Jaeger-LeCoultre Master Grande Tradition Répétition Minutes

Il s’agit de modèles qui permettent de faire sonner les heures et les quarts écoulés. Ont également existé des montres à répétition aux demi-quarts. Ces modèles en particulier, développés par Breguet durant la seconde moitié du XIXème siècle, ont été ensuite abandonné au profit des instruments équipés de répétitions aux 5 minutes. Ces instruments très bourgeois dans le principe se retrouvent dans beaucoup de montres de poche savonnettes en or de la fin du XIXème siècle qu’il est possible actuellement d’acquérir au prix du poids du boîtier… L’occasion de s’offrir une montre à répétition à petit prix. 

Montre Credor Spring Drive répétition Minutes, une pièce à répétition décimale. Une fabrication du groupe Seiko.

Mais en cherchant bien, il est également possible de trouver quelques pièces contemporaines proposées par de petites maisons, dotées d’un calibre embarquant cette complication proposée au catalogue de la maison Dubois-Dépraz. Par souci d’être complet, on notera qu’il existe également quelques marques comme Credor (Groupe Seiko) qui ont retenu un temps sonné sur une base décimale, autrement dit de 10 minutes en 10 minutes. 

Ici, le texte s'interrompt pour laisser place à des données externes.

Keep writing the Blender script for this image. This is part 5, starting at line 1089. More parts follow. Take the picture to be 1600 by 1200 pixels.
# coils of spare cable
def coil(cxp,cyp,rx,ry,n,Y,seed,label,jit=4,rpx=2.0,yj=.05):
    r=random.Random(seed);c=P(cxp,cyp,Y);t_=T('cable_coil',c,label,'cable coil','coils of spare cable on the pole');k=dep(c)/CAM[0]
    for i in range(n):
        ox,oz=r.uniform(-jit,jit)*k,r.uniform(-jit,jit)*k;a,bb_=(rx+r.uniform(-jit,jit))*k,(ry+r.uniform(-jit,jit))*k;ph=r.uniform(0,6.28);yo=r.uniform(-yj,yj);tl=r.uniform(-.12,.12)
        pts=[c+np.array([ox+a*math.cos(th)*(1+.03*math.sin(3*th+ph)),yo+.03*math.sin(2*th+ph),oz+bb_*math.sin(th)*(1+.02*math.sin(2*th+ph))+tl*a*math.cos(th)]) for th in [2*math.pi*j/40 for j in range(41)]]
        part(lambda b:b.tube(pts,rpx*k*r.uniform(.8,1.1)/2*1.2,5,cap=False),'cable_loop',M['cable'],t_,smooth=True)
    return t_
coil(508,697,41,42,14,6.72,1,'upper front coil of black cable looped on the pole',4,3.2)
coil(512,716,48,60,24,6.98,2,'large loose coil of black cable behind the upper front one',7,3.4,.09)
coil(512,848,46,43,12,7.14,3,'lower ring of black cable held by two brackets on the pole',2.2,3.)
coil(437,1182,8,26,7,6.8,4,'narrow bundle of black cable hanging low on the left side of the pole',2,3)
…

Vacheron  Constantin Patrimony Contemporaine Ultra Fine Répétition Minutes. Un modèle du genre… 

C’est efficace, mais il faut le savoir à l’avance pour ne pas se tromper. Car le but, bien entendu, n’est pas d’entendre l’heure pour la lire ensuite, mais de se contenter de l’écouter et de savoir transcrire la musique en temps… Car, au final, c’est aussi de l’argent. Aussi, a-t-on tout à gagner à avoir une bonne oreille. 

F.P. Journe, Répétition Souveraine. Une merveille d’équilibre,  pensée et construite au cœur même de la ville de Genève. Un luxe rare de puissance et d’équilibre classique.